Quelles sont vos perspectives de recherches?

EP: Actuellement, le thème de la bénédiction m’intéresse. Je veux comprendre le besoin des personnes qui la demandent et sa signification. Je prépare également un projet sur les Eglises issues de l’immigration. Les sociologues s’y sont intéressés, mais pas encore les théologiens, or j’aimerais connaître la vision d’Eglise au sein de ces communautés. Je veux également développer des méthodes pour le dialogue interreligieux. Je viens de l’œcuménisme, où des méthodes existent, mais une telle recherche n’a jamais été entreprise dans le domaine de l’interreligieux.

OB: Je m’intéresse à la place des différents sens dans la transmission de l’Evangile. On pense que la foi est transmise par la parole, mais on constate que ce n’est pas le cas et que cela passe souvent par des expériences très sensorielles. Je suis également intéressé par tout ce qui touche à l’éducation chrétienne. Plus largement, je m’intéresse aux relations entre alimentation et spiritualité, et entre sport et religion. J’ai également été nommé pour traiter de l’accompagnement spirituel: dans ce domaine, j’aimerais réfléchir à ce qui différencie accompagnement spirituel et accompagnement pastoral ou diaconal.

Parlez-nous de vous. Pourquoi être venus poursuivre votre carrière en Suisse romande?

EP: D’origine alsacienne, j’ai enseigné pendant 19 ans la théologie pratique à la faculté de théologie protestante de l’université de Strasbourg. Lorsque j’ai été appelée pour occuper le poste qui allait être créé à Genève, je me suis dit que cette opportunité me permettrait de renouveler mes perspectives, et d’être en contact avec le contexte réformé que je connais moins, moi qui suis luthérienne.

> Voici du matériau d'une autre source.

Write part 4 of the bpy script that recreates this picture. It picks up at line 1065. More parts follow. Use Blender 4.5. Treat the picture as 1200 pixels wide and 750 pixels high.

OB: Je suis né en Suisse, à Neuchâtel, et j’ai vécu toute ma vie professionnelle de théologien pratique moitié à l’université, moitié dans différentes Eglises autour du monde. Après 13 ans en Amérique du Nord, notamment à l’Université de Montréal où j’ai enseigné, j’avais envie de revenir en Suisse. Aussi, le contexte large du protestantisme réformé romand me semblait intéressant, tout comme la possibilité de partenariat avec les Eglises.